DATASET RECORDS:
<<<<

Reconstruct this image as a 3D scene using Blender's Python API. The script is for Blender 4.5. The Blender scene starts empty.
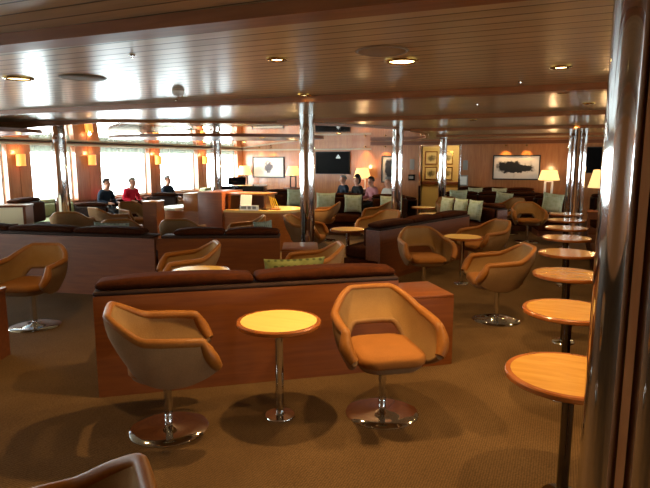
import bpy, bmesh, math, random
from mathutils import Vector, Matrix
random.seed(7)
C = bpy.context.scene.collection
sc = bpy.context.scene
R = math.radians
PI = math.pi
CEIL = 2.25

# ------------------------------------------------------------------ materials
def lin(h):
    h = h.lstrip('#')
    v = [int(h[i:i + 2], 16) / 255 for i in (0, 2, 4)]
    return tuple((c / 12.92 if c <= .04045 else ((c + .055) / 1.055) ** 2.4) for c in v) + (1,)

def base_mat(name, rough=.5, metal=0, col=None, spec=None):
    m = bpy.data.materials.new(name); m.use_nodes = True
    b = m.node_tree.nodes['Principled BSDF']
    b.inputs['Roughness'].default_value = rough
    b.inputs['Metallic'].default_value = metal
    if col: b.inputs['Base Color'].default_value = lin(col)
    if spec is not None: b.inputs['Specular IOR Level'].default_value = spec
    return m, m.node_tree, b

def ramp(nt, fac, stops):
    r = nt.nodes.new('ShaderNodeValToRGB')
    e = r.color_ramp.elements
    while len(e) < len(stops): e.new(.5)
    for x, (p, c) in zip(e, stops):
        x.position = p; x.color = lin(c)
    nt.links.new(fac, r.inputs[0]); return r

def coords(nt, scale=(1, 1, 1), kind='Object'):
    t = nt.nodes.new('ShaderNodeTexCoord'); mp = nt.nodes.new('ShaderNodeMapping')
    mp.inputs['Scale'].default_value = scale
    nt.links.new(t.outputs[kind], mp.inputs[0]); return mp.outputs[0]

def noise(nt, vec, scale, detail=3, dist=0):
    n = nt.nodes.new('ShaderNodeTexNoise')
    n.inputs['Scale'].default_value = scale; n.inputs['Detail'].default_value = detail
    n.inputs['Distortion'].default_value = dist
    nt.links.new(vec, n.inputs['Vector']); return n.outputs[0]

def bump(nt, b, h, strength=.2, dist=.01):
    n = nt.nodes.new('ShaderNodeBump'); n.inputs['Strength'].default_value = strength
    n.inputs['Distance'].default_value = dist
    nt.links.new(h, n.inputs['Height']); nt.links.new(n.outputs[0], b.inputs['Normal'])

def wood(name, dark, light, stretch=(1, 12, 12), rough=.3, coat=0):
    m, nt, b = base_mat(name, rough)
    v = coords(nt, stretch)
    n = noise(nt, v, 2.2, 5, .6)
    r = ramp(nt, n, [(.3, dark), (.7, light)])
    nt.links.new(r.outputs[0], b.inputs['Base Color'])
    b.inputs['Coat Weight'].default_value = coat
    b.inputs['Coat Roughness'].default_value = .15
    return m

def fabric(name, c1, c2, scale=120, rough=.9, bs=.15, spec=.2):
    m, nt, b = base_mat(name, rough, spec=spec)
    v = coords(nt)
    n = noise(nt, v, scale, 2); n2 = noise(nt, v, 6, 3)
    mx = nt.nodes.new('ShaderNodeMath'); mx.operation = 'ADD'
    nt.links.new(n, mx.inputs[0]); nt.links.new(n2, mx.inputs[1])
    hf = nt.nodes.new('ShaderNodeMath'); hf.operation = 'MULTIPLY'; hf.inputs[1].default_value = .5
    nt.links.new(mx.outputs[0], hf.inputs[0])
    r = ramp(nt, hf.outputs[0], [(.35, c1), (.65, c2)])
    nt.links.new(r.outputs[0], b.inputs['Base Color'])
    bump(nt, b, n, bs, .003)
    return m

def emit(name, col, strength):
    m, nt, b = base_mat(name, .6, col=col)
    b.inputs['Emission Color'].default_value = lin(col)
    b.inputs['Emission Strength'].default_value = strength
    return m

M = {}
M['cherry'] = wood('cherry_wood', '#643214', '#78421a', (1.2, 14, 14), .42, .08)
M['cherry_dark'] = wood('dark_cherry_wood', '#5e3018', '#743f20', (1.2, 14, 14), .35, .2)
M['panel_wall'] = wood('cherry_wall_panel', '#9a5e34', '#b07444', (9, 9, 1), .28, .35)
M['pier_wood'] = wood('cherry_pier_wood', '#a06648', '#b67c5a', (9, 9, 1), .3, .3)
M['beam'] = wood('beam_wood', '#86502a', '#9a6036', (1, 14, 14), .4, .05)
M['table_wood'] = wood('beech_table_top', '#a8762e', '#bc8a3e', (1.5, 14, 14), .22, .4)
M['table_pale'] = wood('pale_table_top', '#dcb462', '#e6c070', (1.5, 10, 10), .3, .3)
M['table_edge'] = wood('table_edge_wood', '#804418', '#965424', (3, 3, 14), .25, .4)
M['desk_wood'] = wood('desk_cherry', '#985a2a', '#aa6a34', (1.2, 14, 14), .28, .3)
M['desk_dark'] = wood('desk_dark_cherry', '#743c22', '#884a2a', (1.2, 14, 14), .45, .05)
M['leather'] = fabric('caramel_leather', '#7c4a1a', '#8a5622', 60, .45, .05)
M['shell'] = fabric('tan_wool', '#7a5c3e', '#8c6a48', 160, .92, .25)
M['seat'] = fabric('seat_wool', '#804f22', '#8e5a28', 160, .9, .25)
M['lining'] = fabric('lining_wool', '#7e5c36', '#8c6a40', 160, .9, .2)
M['darkbrown'] = fabric('dark_brown_velvet', '#301405', '#401d09', 30, .85, .1, .06)
M['rail'] = fabric('dark_brown_rail', '#2a1a14', '#38241c', 30, .7, .1)
M['olive'] = fabric('pale_olive_upholstery', '#9aa07c', '#b0b48e', 80)
M['black'] = base_mat('black_gloss', .12, col='#0c0c0e')[0]
M['screen'] = base_mat('tv_screen', .5, col='#030405', spec=.08)[0]
M['blackmatt'] = base_mat('black_matt', .6, col='#141312')[0]
M['white'] = base_mat('white_paint', .5, col='#e8e4da')[0]
M['cream'] = base_mat('cream_panel', .4, col='#f2e6c2')[0]
M['grey'] = base_mat('grey_plastic', .5, col='#8a8478')[0]
M['vent'] = base_mat('tan_speaker_grille', .6, col='#8c7858')[0]
M['chrome'] = base_mat('chrome', .06, 1, '#d8d8d8')[0]
M['darkchrome'] = base_mat('dark_steel', .15, 1, '#6a6660')[0]
M['skin'] = base_mat('skin', .55, col='#c08a70')[0]
M['hair_dark'] = base_mat('dark_hair', .6, col='#1c1410')[0]
M['hair_grey'] = base_mat('grey_hair', .6, col='#8c8a86')[0]
M['red'] = fabric('red_jacket', '#c01c34', '#d42c44', 90)
M['navy'] = fabric('dark_navy_knit', '#1c2430', '#2a3442', 90)
M['charcoal'] = fabric('charcoal_knit', '#1a1818', '#262424', 90)
M['palecloth'] = fabric('pale_shirt', '#a8a49c', '#bab6ae', 90)
M['pinkcloth'] = fabric('pink_shirt', '#a46a70', '#b47a80', 90)
M['lamp_on'] = emit('downlight_lamp', '#ffd890', 14)
M['lamp_dim'] = emit('small_downlight_lamp', '#ffd890', 6)
M['shade_on'] = emit('lit_lamp_shade', '#ffd488', 1.3)
M['sconce_on'] = emit('lit_sconce_shade', '#ffb050', .95)
M['corridor'] = base_mat('yellow_corridor_paint', .6, col='#ccb070')[0]
M['paper'] = base_mat('white_paper', .7, col='#e8e6dc')[0]
M['yellow'] = base_mat('yellow_pencil', .4, col='#e0b020')[0]
M['brass'] = base_mat('brass', .25, 1, '#b08840')[0]

def carpet_mat():
    m, nt, b = base_mat('ribbed_brown_carpet', .95, spec=.1)
    v = coords(nt)
    w = nt.nodes.new('ShaderNodeTexVoronoi'); w.inputs['Scale'].default_value = 75
    w.inputs['Randomness'].default_value = .25
    nt.links.new(v, w.inputs['Vector'])
    n2 = noise(nt, v, 1.2, 4)
    n3 = noise(nt, v, 260, 2)
    r1 = ramp(nt, w.outputs['Distance'], [(.15, '#6c5236'), (.6, '#4e3a24')])
    r2 = ramp(nt, n2, [(.3, '#d8d2c8'), (.7, '#ffffff')])
    mx = nt.nodes.new('ShaderNodeMix'); mx.data_type = 'RGBA'; mx.blend_type = 'MULTIPLY'
    mx.inputs[0].default_value = 1
    nt.links.new(r1.outputs[0], mx.inputs[6]); nt.links.new(r2.outputs[0], mx.inputs[7])
    nt.links.new(mx.outputs[2], b.inputs['Base Color'])
    bump(nt, b, w.outputs['Distance'], .3, .004)
    return m
M['carpet'] = carpet_mat()

def ceiling_mat():
    m, nt, b = base_mat('varnished_ceiling_planks', .28)
    v = coords(nt)
    sx = nt.nodes.new('ShaderNodeSeparateXYZ'); nt.links.new(v, sx.inputs[0])
    d = nt.nodes.new('ShaderNodeMath'); d.operation = 'DIVIDE'; d.inputs[1].default_value = .12
    nt.links.new(sx.outputs[1], d.inputs[0])
    fr = nt.nodes.new('ShaderNodeMath'); fr.operation = 'FRACT'; nt.links.new(d.outputs[0], fr.inputs[0])
    fl = nt.nodes.new('ShaderNodeMath'); fl.operation = 'FLOOR'; nt.links.new(d.outputs[0], fl.inputs[0])
    gr = ramp(nt, fr.outputs[0], [(0, '#000000'), (.07, '#000000'), (.12, '#ffffff')])
    wn = nt.nodes.new('ShaderNodeTexWhiteNoise'); wn.noise_dimensions = '1D'
    nt.links.new(fl.outputs[0], wn.inputs['W'])
    v2 = coords(nt, (.7, 9, 9)); n = noise(nt, v2, 2.5, 4, .4)
    ad = nt.nodes.new('ShaderNodeMath'); ad.operation = 'MULTIPLY_ADD'; ad.inputs[1].default_value = .3
    nt.links.new(wn.outputs[0], ad.inputs[0]); nt.links.new(n, ad.inputs[2])
    r = ramp(nt, ad.outputs[0], [(.35, '#b0966c'), (.85, '#c8ae84')])
    mx = nt.nodes.new('ShaderNodeMix'); mx.data_type = 'RGBA'; mx.blend_type = 'MULTIPLY'; mx.inputs[0].default_value = .85
    nt.links.new(r.outputs[0], mx.inputs[6]); nt.links.new(gr.outputs[0], mx.inputs[7])
    nt.links.new(mx.outputs[2], b.inputs['Base Color'])
    b.inputs['Coat Weight'].default_value = .15; b.inputs['Coat Roughness'].default_value = .16; b.inputs['Specular IOR Level'].default_value = .4
    bump(nt, b, gr.outputs[0], .5, .006)
    return m
M['ceiling'] = ceiling_mat()
M['strip'] = wood('pillar_strip_wood', '#a86c40', '#bc8050', (9, 9, 1), .35, .2)
M['pelmet'] = base_mat('pelmet_paint', .5, col='#b8aa90')[0]
M['mirror'] = base_mat('bronze_mirror_ceiling', .04, 1, '#d8c4a8')[0]
M['disc'] = base_mat('blue_grey_disc', .25, 0, '#8a96a4')[0]

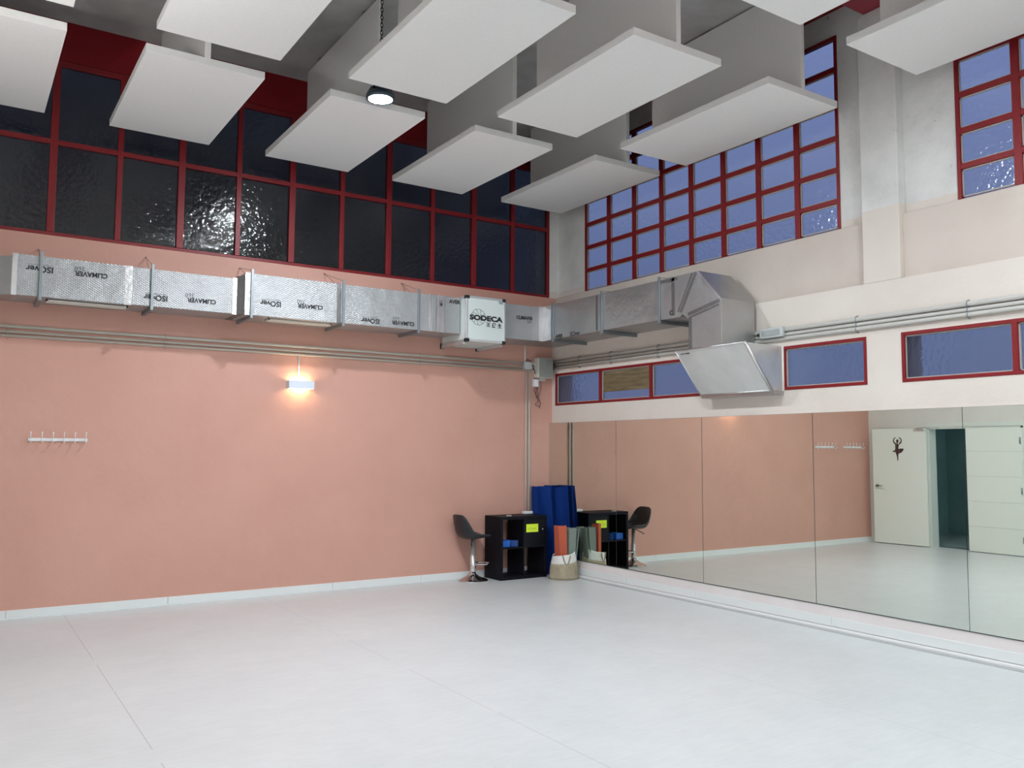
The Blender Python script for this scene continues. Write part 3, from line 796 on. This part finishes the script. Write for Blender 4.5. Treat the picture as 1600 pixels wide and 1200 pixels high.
# ================================================================== bar stool
sx, sy = -1.30, -.215
t = thing('bar_stool', (sx, sy, 0), 'low black bar stool with chrome pedestal left of the black shelf', 'stool')
m = MB(); m.lathe([(0, 0), (.185, 0), (.19, .006), (.186, .012), (.14, .030), (.08, .055), (.04, .085), (.034, .11), (0, .112)], sx, sy, 40); m.build('base', CHROME, t)
m = MB(); m.lathe([(.033, .10), (.033, .30), (.026, .302), (.026, .52), (.0, .52)], sx, sy, 20); m.build('column', simple('satin_chrome', (.62, .62, .62), .3, .6), t)
m = MB(); m.lathe([(.034, .15), (.038, .155), (.038, .175), (.034, .18)], sx, sy, 20)
pts = [(sx+.03, sy-.02, .20)] + [(sx+.125+.105*math.cos(a), sy+.105*math.sin(a), .20) for a in [math.radians(q) for q in range(-160, 161, 20)]] + [(sx+.03, sy+.02, .20)]
m.tube(pts, .010, 8); m.build('footrest', CHROME, t)
m = MB(); m.tube([(sx-.02, sy-.02, .50), (sx-.08, sy-.10, .455), (sx-.09, sy-.12, .44)], [.005, .005, .009], 6); m.build('lever', BLACK, t)
# shell: profile from the front lip up to the back top (u forward = +x)
prof = [(.195, .535), (.17, .552), (.10, .548), (.0, .535), (-.09, .530), (-.145, .545), (-.175, .60), (-.188, .67), (-.198, .74), (-.205, .79), (-.207, .81)]
hw = [.12, .165, .19, .195, .195, .19, .185, .175, .16, .13, .09]
lift = [.0, .015, .032, .045, .06, .075, .07, .05, .03, .012, .0]
m = MB(); NV = 13; grid = []
for (u, z), h, lf in zip(prof, hw, lift):
    row = []
    for j in range(NV):
        s_ = -1+2*j/(NV-1); e_ = abs(s_)**3
        row.append(m.b.verts.new((sx+u+(.10*e_*lf/.075 if z > .54 and u < -.08 else 0), sy+h*s_, z+(e_*lf if u > -.16 else 0))))
    grid.append(row)
for A, B in zip(grid, grid[1:]):
    for j in range(NV-1):
        fc = m.b.faces.new((A[j], A[j+1], B[j+1], B[j])); fc.smooth = True
o = m.build('seat_shell', STOOLM, t)
sd = o.modifiers.new('solid', 'SOLIDIFY'); sd.thickness = .030; sd.offset = -1
ss = o.modifiers.new('sub', 'SUBSURF'); ss.levels = 1; ss.render_levels = 2

# ================================================================== black cube shelf
kx0, kx1, ky0, ky1 = -1.03, -.335, -.42, -.05
t = thing('cube_shelf', ((kx0+kx1)/2, -.235, 0), 'black two by two cube shelf standing in the corner by the mirror', 'shelf')
H_ = .77; T = .038
m = MB(); m.box(kx0, kx1, ky0, ky1, H_-T, H_); m.box(kx0, kx1, ky0, ky1, 0, T); m.box(kx0, kx0+T, ky0, ky1, T, H_-T); m.box(kx1-T, kx1, ky0, ky1, T, H_-T)
m.build('carcass', SHELFM, t, bev=.0015)
kc = (kx0+kx1)/2; hz = H_/2
m = MB(); m.box(kc-.008, kc+.008, ky0+.004, ky1-.004, T, H_-T); m.build('divider', SHELFM, t)
m = MB(); m.box(kx0+T, kc-.008, ky0+.004, ky1-.004, hz-.008, hz+.008); m.box(kc+.008, kx1-T, ky0+.004, ky1-.004, hz-.008, hz+.008); m.build('shelf_board', SHELFM, t)
m = MB(); m.box(kc+.010, kx1-T-.002, ky0+.004, ky0+.020, hz+.010, H_-T-.002); dr = m.build('door', DOORM, t, bev=.001)
m = MB(); m.lathe([(0, 0), (.009, 0), (.011, .012), (0, .016)], 0, 0, 12)
bmesh.ops.transform(m.b, matrix=Matrix.Translation((kx1-T-.03, ky0+.004, .60)) @ Matrix.Rotation(math.radians(90), 4, 'X'), verts=m.b.verts)
kb = m.build('knob', CHROME, dr); kb['label'] = 'small bright knob'
nz = thing('paper_note', (kc+.10, ky0, .61), 'neon yellow paper note stuck on the door of the black shelf', 'note')
m = MB(); m.box(kc+.035, kc+.215, ky0+.0015, ky0+.004, .568, .668); m.build('sheet', NOTE, nz)
m = MB(); yy = ky0+.001
def pen(pts): m.tube([(kc+.045+a, yy, .575+b) for a, b in pts], .0018, 4)
pen([(.018, .048), (.018, .028), (.026, .022), (.034, .03), (.034, .05)]); pen([(.050, .018), (.056, .05), (.062, .06), (.068, .056)]); pen([(.046, .036), (.066, .040)])
pen([(.074, .03), (.080, .044), (.088, .034), (.080, .022), (.074, .03)]); pen([(.096, .02), (.098, .046), (.104, .02), (.108, .046)]); pen([(.134, .048), (.120, .046), (.120, .022), (.136, .024)]); pen([(.120, .036), (.132, .037)])
m.build('handwriting', NOTEINK, nz)
zs_ = hz+.008
o = MB().rbox(kx0+T+.012, kx0+T+.135, ky0+.05, ky0+.20, zs_, zs_+.085, .006).build('foam_block', BLOCKB, None, loc=(kx0+.11, ky0+.12, zs_)); tag(o, 'bright blue foam block lying in the upper left cube of the shelf', 'foam block')
m = MB(); m.prism([(kx0+T+.145, ky0+.10), (kx0+T+.235, ky0+.03), (kx0+T+.285, ky0+.09), (kx0+T+.19, ky0+.20)], zs_, zs_+.075, 'z')
o = m.build('foam_block', BLOCKD, None, loc=(kx0+.25, ky0+.1, zs_), bev=.004); tag(o, 'darker blue foam block set at an angle beside the bright blue block', 'foam block')
o = MB().rbox(-.475, -.345, -.125, -.055, H_, H_+.032, .006).build('power_strip', WHITEP, None, loc=(-.41, -.09, H_)); tag(o, 'white power strip on top of the black shelf against the wall', 'power strip')
m = MB(); m.lathe([(0, H_), (.035, H_), (.038, H_+.006), (.03, H_+.012), (0, H_+.012)], -.85, -.33, 24)
o = m.build('lid', simple('grey_lid', (.45, .43, .42), .4), None, loc=(-.85, -.33, H_)); tag(o, 'small round grey lid lying on top of the black shelf', 'lid')

# ================================================================== mats and bag
def folded(name, foot_b, foot_t, z0, z1, th, mat, loc, label, cat, group, bev=.006):
    """standing folded foam mat: zigzag footprint (bottom and top), thickness th"""
    m = MB()
    def off(pts):
        L_ = []; R_ = []
        for i, p in enumerate(pts):
            a = Vector(pts[max(i-1, 0)]); b = Vector(pts[min(i+1, len(pts)-1)]); t_ = (b-a).normalized(); n_ = Vector((-t_.y, t_.x))*th/2
            L_.append(Vector(p)+n_); R_.append(Vector(p)-n_)
        return L_+R_[::-1]
    A = [m.b.verts.new((q.x, q.y, z0)) for q in off(foot_b)]; B = [m.b.verts.new((q.x, q.y, z1)) for q in off(foot_t)]
    fs = [m.b.faces.new(A), m.b.faces.new(B[::-1])]; n_ = len(A)
    for i in range(n_): fs.append(m.b.faces.new((A[i], B[i], B[(i+1) % n_], A[(i+1) % n_])))
    bmesh.ops.recalc_face_normals(m.b, faces=fs); bmesh.ops.triangulate(m.b, faces=fs[:2])
    o = m.build(name, mat, None, loc=loc, bev=bev); tag(o, label, cat, group); return o
folded('foam_mat', [(-.30, -.06), (-.315, -.30), (-.215, -.17), (-.155, -.37), (-.14, -.08)], [(-.315, -.06), (-.31, -.14), (-.23, -.11), (-.165, -.25), (-.16, -.09)], 0, 1.12, .028, BLUEM, (-.23, -.2, 0),
       'tall folded blue foam mat, left of the two in the corner', 'foam mat', 'tall blue mats')
folded('foam_mat', [(-.10, -.06), (-.13, -.36), (-.075, -.25), (-.03, -.53), (-.03, -.10)], [(-.11, -.06), (-.135, -.27), (-.085, -.22), (-.03, -.44), (-.035, -.12)], 0, 1.13, .028, BLUEM, (-.08, -.3, 0),
       'tall folded blue foam mat, right of the two, against the mirror', 'foam mat', 'tall blue mats')
bx, by = -.232, -.64
t = thing('canvas_bag', (bx, by, 0), 'beige and white canvas bag with rope handle holding rolled mats before the mirror', 'bag')
def bag_pt(a, z):
    r = .178+.012*math.sin(z*14) - (.02*z/.34)
    if z < .05: r += .022*(1-z/.05)
    r *= 1+.025*math.sin(3*a+z*9)+.02*math.sin(7*a)
    return (bx+r*math.cos(a)*.97, by+r*math.sin(a)*.92, z)
def rim(a): return .318+.042*math.cos(a-math.radians(5))-.012*math.cos(2*(a-math.radians(-60)))
def bag_part(name, f0, f1, mat, rows=6):
    m = MB(); n_ = 48; g = []
    for i in range(rows+1):
        row = []
        for k in range(n_):
            a = k*2*math.pi/n_; z = (f0+(f1-f0)*i/rows)*rim(a); row.append(m.b.verts.new(bag_pt(a, max(z, .002))))
        g.append(row)
    for A, B in zip(g, g[1:]):
        for k in range(n_): fc = m.b.faces.new((A[k], A[(k+1) % n_], B[(k+1) % n_], B[k])); fc.smooth = True
    if f0 == 0: m.b.faces.new(g[0][::-1])
    o = m.build(name, mat, t); sd = o.modifiers.new('solid', 'SOLIDIFY'); sd.thickness = .006; sd.offset = -1
    return o
bag_part('bag_body', 0, .64, CANVAS); bag_part('bag_collar', .64, 1.0, CANVASW)
m = MB()
def loop_handle(ac, w_):
    pts = []
    for j in range(11):
        s_ = -1+2*j/10; a = ac+s_*w_; r_ = 1.0; x, y, _ = bag_pt(a, .24)
        dx, dy = x-bx, y-by; pts.append((bx+dx*1.06, by+dy*1.06, .30-.115*(1-s_*s_)))
    return pts
h1 = m.tube(loop_handle(math.radians(-112), .30), .008, 6); m.build('rope_handle', ROPE, t)
m = MB(); m.tube(loop_handle(math.radians(10), .30), .008, 6); m.build('rope_handle', ROPE, t)
folded('yoga_mat', [(-.325, -.60), (-.315, -.70), (-.25, -.74), (-.245, -.66)], [(-.335, -.58), (-.335, -.67), (-.255, -.72), (-.22, -.64)], .02, .655, .016, ORANGE, (-.28, -.66, .02), 'folded orange yoga mat standing in the canvas bag', 'yoga mat', 'mats in the bag', .004)
folded('yoga_mat', [(-.225, -.60), (-.215, -.735), (-.145, -.735), (-.12, -.66)], [(-.215, -.58), (-.205, -.725), (-.10, -.725), (-.085, -.65)], .02, .62, .014, GREYMAT, (-.16, -.69, .02), 'grey green yoga mat right of the orange one, front of the bag', 'yoga mat', 'mats in the bag', .004)
folded('yoga_mat', [(-.125, -.72), (-.105, -.66), (-.13, -.63)], [(-.055, -.73), (-.05, -.645), (-.08, -.62)], .02, .61, .014, GREYMAT, (-.06, -.68, .02), 'grey green yoga mat on the mirror side of the bag, near its front', 'yoga mat', 'mats in the bag', .004)
folded('yoga_mat', [(-.105, -.605), (-.125, -.555), (-.17, -.53), (-.22, -.53)], [(-.05, -.60), (-.06, -.52), (-.12, -.485), (-.20, -.495)], .02, .61, .014, GREYMAT, (-.1, -.54, .02), 'grey green yoga mat at the back of the bag, seen in the mirror', 'yoga mat', 'mats in the bag', .004)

>>>>

EXERCISE DESCRIPTION: Go through the material and copy out every line with "this" in it.

THE OUTPUT:
Reconstruct this image as a 3D scene using Blender's Python API. The script is for Blender 4.5. The Blender scene starts empty.
The Blender Python script for this scene continues. Write part 3, from line 796 on. This part finishes the script. Write for Blender 4.5. Treat the picture as 1600 pixels wide and 1200 pixels high.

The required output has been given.